The impact was violent and loud. His left leading edge shaved off the top several inches from my vertical and skimmed the turtle-deck without touching until it impacted my right hand holding up the canopy, at well over sixty miles an hour. The left landing gear hit the top of the gull-wing center-section, blowing a hole in the top skin and impacted the rear face of the front spar so hard that it broke the landing gear clean off his airplane. The propeller sliced three evenly spaced gashes about mid span of my right wing, about a foot apart. The right landing gear sheared the wing off just short of the right wingtip. The impact spun me around nearly 180º, like a teacup ride at warp eight. The other aircraft came to rest several hundred feet in front of me with a folded gear, damaged wing and sheared propeller facing the other way as well. That pilot received no injuries.

There's more at the link.  Here's cockpit video of the collision. Watch it in full-screen mode for best results.





How he got out of that so lightly, I just don't know . . . and the pilot of the other plane is apparently also OK.  If they were cats, I'd say each just lost one of their nine lives!




Peter

5 comments:

SiGraybeard said...

I don't think I've ever seen so much luck concentrated in one place. I would think he'd lose that hand but apparently only has a broken bone (a few).

Old NFO said...

Agree with Sig... THAT was the definition of lucky!

camperbot said...

How did the wing not take his head off? Boatloads of luck all round.

Will said...

It would appear that the angle of attack of the striking aircraft (still on all three gear at impact) caused the left wing to climb as it cut through the vertical tail, thus clearing the turtleback and pilot's head.

I'll bet that the canopy has a lifting handle for his next flight/race, to keep that hand inside the cockpit. Might be a good thing to mandate for all those F1 racers. Helps to have both hands functional if you need to exit the aircraft in a hurry!

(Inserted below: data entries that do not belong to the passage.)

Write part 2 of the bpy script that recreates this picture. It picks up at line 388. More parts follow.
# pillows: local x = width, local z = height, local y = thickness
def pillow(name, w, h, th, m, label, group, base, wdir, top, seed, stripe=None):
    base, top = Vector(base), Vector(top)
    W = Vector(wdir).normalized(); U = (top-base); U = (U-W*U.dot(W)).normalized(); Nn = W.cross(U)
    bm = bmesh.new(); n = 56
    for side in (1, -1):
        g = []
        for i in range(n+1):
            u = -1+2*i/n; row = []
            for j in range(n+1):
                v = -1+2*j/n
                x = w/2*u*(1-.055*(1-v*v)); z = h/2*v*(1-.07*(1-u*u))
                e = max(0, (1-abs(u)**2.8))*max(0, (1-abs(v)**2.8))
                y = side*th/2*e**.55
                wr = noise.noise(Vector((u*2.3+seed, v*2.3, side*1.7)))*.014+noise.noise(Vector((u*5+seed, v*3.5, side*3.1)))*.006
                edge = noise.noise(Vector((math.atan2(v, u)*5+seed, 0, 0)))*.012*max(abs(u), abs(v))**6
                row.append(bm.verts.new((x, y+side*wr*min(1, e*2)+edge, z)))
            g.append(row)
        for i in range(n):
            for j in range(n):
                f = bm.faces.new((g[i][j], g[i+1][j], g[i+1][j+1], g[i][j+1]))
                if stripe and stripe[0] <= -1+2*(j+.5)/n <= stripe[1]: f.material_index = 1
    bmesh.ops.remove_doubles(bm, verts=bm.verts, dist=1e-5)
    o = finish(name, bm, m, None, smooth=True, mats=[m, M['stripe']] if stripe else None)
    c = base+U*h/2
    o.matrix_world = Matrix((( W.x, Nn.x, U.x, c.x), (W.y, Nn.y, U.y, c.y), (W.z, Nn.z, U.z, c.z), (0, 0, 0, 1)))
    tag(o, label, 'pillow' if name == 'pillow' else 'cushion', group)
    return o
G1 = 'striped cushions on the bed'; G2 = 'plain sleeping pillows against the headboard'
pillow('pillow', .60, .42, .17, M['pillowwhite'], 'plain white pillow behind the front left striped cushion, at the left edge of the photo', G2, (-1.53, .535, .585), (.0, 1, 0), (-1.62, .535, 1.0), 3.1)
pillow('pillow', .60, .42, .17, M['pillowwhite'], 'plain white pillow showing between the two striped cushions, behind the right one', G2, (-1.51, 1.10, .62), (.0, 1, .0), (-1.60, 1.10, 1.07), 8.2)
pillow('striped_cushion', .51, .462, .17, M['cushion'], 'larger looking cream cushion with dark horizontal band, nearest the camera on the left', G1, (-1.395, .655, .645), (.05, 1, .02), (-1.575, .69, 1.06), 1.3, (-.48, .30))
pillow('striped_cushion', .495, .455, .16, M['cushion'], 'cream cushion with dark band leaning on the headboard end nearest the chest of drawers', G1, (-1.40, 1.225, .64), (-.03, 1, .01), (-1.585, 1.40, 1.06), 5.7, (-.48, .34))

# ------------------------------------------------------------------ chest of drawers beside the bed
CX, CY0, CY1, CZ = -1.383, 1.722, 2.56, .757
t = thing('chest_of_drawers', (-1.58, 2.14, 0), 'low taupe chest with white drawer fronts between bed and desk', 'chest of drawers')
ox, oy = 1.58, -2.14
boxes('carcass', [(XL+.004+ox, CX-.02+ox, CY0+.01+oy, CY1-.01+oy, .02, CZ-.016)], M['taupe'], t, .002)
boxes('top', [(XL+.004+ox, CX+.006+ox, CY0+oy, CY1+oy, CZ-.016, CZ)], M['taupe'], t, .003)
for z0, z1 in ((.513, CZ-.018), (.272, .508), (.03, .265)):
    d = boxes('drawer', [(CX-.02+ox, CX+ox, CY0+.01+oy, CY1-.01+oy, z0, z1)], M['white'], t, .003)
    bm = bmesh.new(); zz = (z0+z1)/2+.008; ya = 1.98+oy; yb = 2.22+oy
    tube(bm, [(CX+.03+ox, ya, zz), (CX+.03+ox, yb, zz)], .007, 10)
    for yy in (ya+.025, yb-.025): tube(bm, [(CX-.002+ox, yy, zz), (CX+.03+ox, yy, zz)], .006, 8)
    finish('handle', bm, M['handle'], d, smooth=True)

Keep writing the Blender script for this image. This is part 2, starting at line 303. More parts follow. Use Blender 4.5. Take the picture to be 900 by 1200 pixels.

I wonder if a flag or streamer, released at the same time as the canopy is opened, would make the aircraft more visible to following aircraft? For bailout considerations, this would have to be remote from the cockpit, adding some complexity to the design. This system should be connected/armed by the groundcrew after closing the canopy on the starting line. A fairly light cable setup would be adequate to operate the remote release unit.

Larry said...

A flare or colored smoke grenade would be even better.